Different minorities in the Nineveh plains, including Yazidis, Christian, and the Shabaks want to break away from the northern Nineveh province to form their own demilitarised province. 

Jawher Ali Beg told MEE that he supports such efforts on condition that a future province would be under the administration of the KRG. 

According to Article 140 of the Iraqi constitution, Sinjar, Makhmur and other areas of the province are considered disputed areas between the Iraqi federal government and the KRG.

Nearly 500,000 Yezidis lived in Iraq, mainly in Sheikhan, 50km northeast of Mosul, and in Sinjar, 80 kilometres west of Mosul, before the IS invasion of the region.

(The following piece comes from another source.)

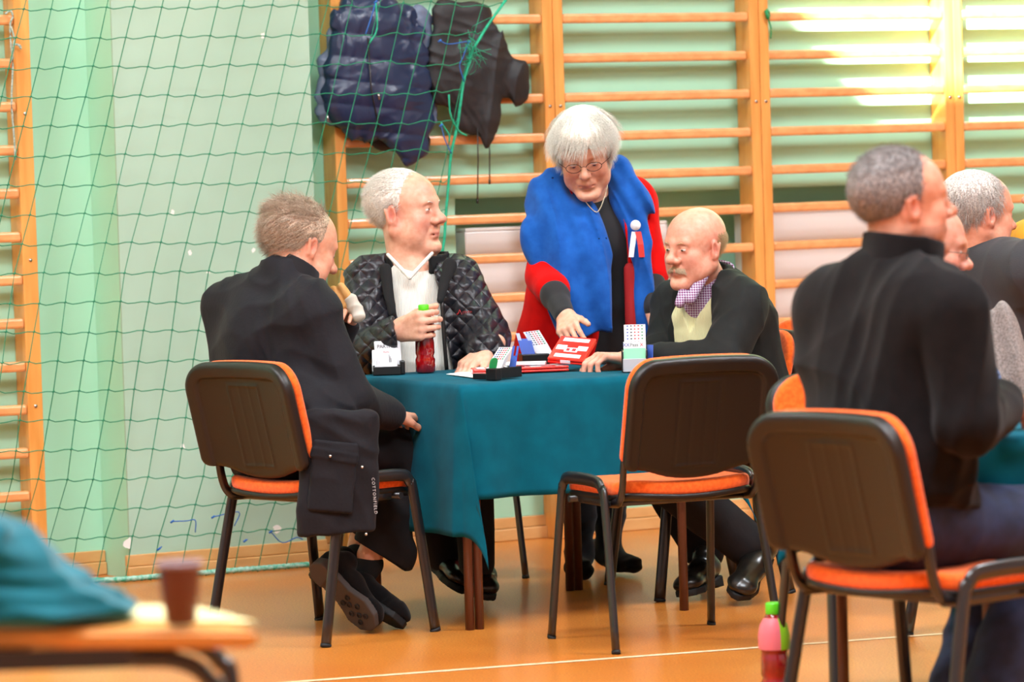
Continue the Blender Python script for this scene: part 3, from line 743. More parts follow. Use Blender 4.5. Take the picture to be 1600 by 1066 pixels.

Three years later, thousands had died and nearly 100,000 had fled abroad.

Since their displacement in 2014, many Yazidis have been living in terrible conditions in camps located in the Kurdistan region and in tents at the foot of Sinjar Mountain.

They have been unable to return to Sinjar as efforts to rebuild their extensively damaged hamlets have been hampered by political conflicts between some members of the community loyal to the Kurdistan Workers Party (PKK), which helped in recapturing the town, and the KRG.

While the Yazidis mourn the death of Baba Sheikh, they are also awaiting the nomination of a new spiritual leader who would be able to complete his ancestors' work and lead his people towards peace, stability, and coexistence with all components of Iraqi society.